The Christmas lights of 1905

Electricity available during the day for the first time in Jamestown.

JSSP Keith Norman Column Sig

The editor of The Jamestown Alert had a good holiday back 115 years ago.

“Probably there never was as generally a satisfactory Christmas spent in North Dakota as that of 1905,” wrote The Jamestown Alert in its Dec. 28, 1905, edition. “Prosperity reigns over the great state and the people are enjoying the season of rest and recreation as never before.”

While stories of local prosperity and celebration were on the inside pages, the front page was given over to all the bad news world with headlines regarding Caribbean unrest, lynchings in South Carolina and a revolution in Russia.

The second page was dedicated to Christmas poems, art and stories. The featured story was about two newlyweds named Honeyboy and Honeybun celebrating their first Christmas together. The story sounds just too sweet for words.

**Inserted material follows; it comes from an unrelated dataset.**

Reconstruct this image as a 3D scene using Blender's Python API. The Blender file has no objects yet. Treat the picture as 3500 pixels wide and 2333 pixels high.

Christmas Day was on a Monday in 1905. The schools dismissed on Friday with most holding some sort of holiday program on the last day. Classes didn’t reconvene until after the 1st of the year, just as now, but at least some teachers attended the “State Educational Association” conference between the holidays.


The writers of the Alert thought the children of the community were going to do pretty well in 1905.

“No calamity or common misfortune dims the occasion and the children will be remembered by their parents and friends as well,” the paper said. “The sale of holiday goods by the merchants has been large and the toy departments have been heavily drawn upon by good old Santa Claus for the Christmas stockings.”

The weather even cooperated with the perfect 1905 Christmas holiday with above-freezing temperatures.

“A few sleighs were seen but wheels were the most serviceable to get over the ground, bare of snow in spots,” wrote the Alert.

I think we can assume a few people put “sleigh bells” on the horses even if they were pulling a buggy over the mostly dry streets of Jamestown that winter.

The Christmas season of 1905 was notable for another change although the newspaper didn’t report it until January.

During December of 1905, the Jamestown Electric Light Company offered daytime service for the first time. Prior to this, electric power was limited to the evening hours for lighting purposes only.

Now, electricity was available during the day and evening although not the overnight hours.


The Alert noted this would be a bigger deal in the summer when folks around town could run fans to stay cool even during the day.

But it is possible that at least a few folks used some of that scarce and valuable electricity for a few Christmas lights.